Baca juga: Palestina adalah Puisi
Saya ingin menyinggung tentang isu lingkungan dalam debat politik elektoral, isu transisi energi masih sangat dangkal sebab berkutat pada jargon-jargon yang tidak menjejak pada dasar saintifik yang solid maupun desideratum yang sungguh-sungguh ingin melestarikan alam. Lenyapnya sains dalam perdebatan tentang lingkungan hidup menunjukkan arogansi arena politik yang masih berasumsi alam sebagai objek benda mentah yang direduksi melalui skema hilirisasi.
Saya mencermati hambatan-hambatan yang merintangi transisi energi, salah satunya adalah masih minimnya riset dan karya ilmiah tentang energi terbarukan di kampus maupun lembaga riset di Indonesia.
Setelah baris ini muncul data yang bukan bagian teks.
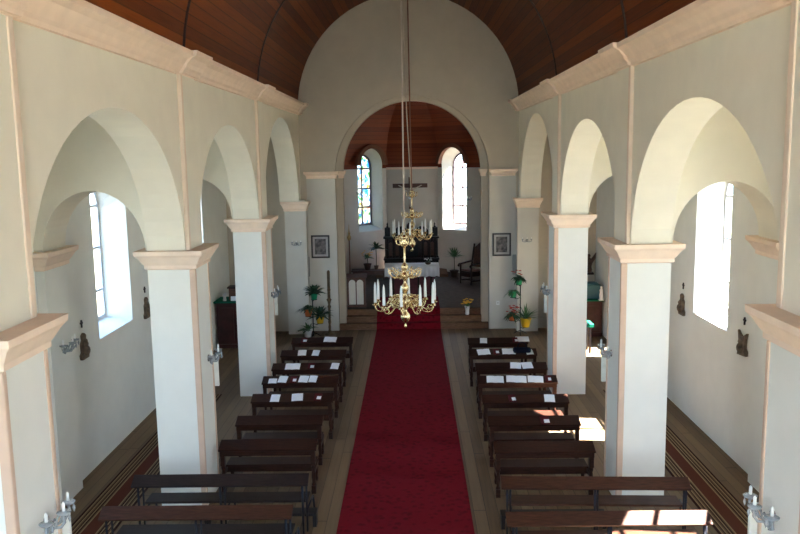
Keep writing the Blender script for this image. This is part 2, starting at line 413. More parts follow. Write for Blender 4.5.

Ketika berdiskusi bersama para peneliti, mereka bercerita pentingnya sokongan terkait kebijakan pemerintah yang memprioritaskan pendanaan bagi pengarusutamaan ekosistem penelitian dan laboratorium di Indonesia dalam pengembangan teknologi energi terbarukan.
Secara politis, transisi ini membutuhkan kepemimpinan visioner yang mengerti bahwa kebijakan publik dalam bingkai krisis iklim tidak lagi soal perhitungan efisiensi dan kesesuaian industri dan pasar.
Transformasi energi ini, selain perlunya kegandrungan pada sains, juga pendekatan etis tentang inovasi teknologi yang dapat membantu cita-cita kehidupan bersama yang lebih baik. Secara politis, transisi ini membutuhkan kepemimpinan visioner yang mengerti bahwa kebijakan publik dalam bingkai krisis iklim, tidak lagi soal perhitungan efisiensi dan kesesuaian industri dan pasar, tetapi amanah demi memulihkan kerusakan dan ketidakadilan yang ditimpakan kepada lingkungan hidup dan masyarakat biotik di dalamnya. Transisi ini memerlukan desideratum politis, kehendak dan komitmen politis yang kokoh dan menyeluruh.
Angan-angan ini sontak dapat luntur saat saya menyusuri jalanan dan melihat ratusan spanduk, bentangan baliho berjajar-jajar seraya tanpa ujung, berkampanye tentang visi misi politik kandidat.
Sembari melepaskan napas panjang, kita perlu mempertanyakan keseriusan komitmen politik mereka terhadap lingkungan hidup jika dalam berkampanye saja mereka masih mengikat dan memaku di pohon-pohon.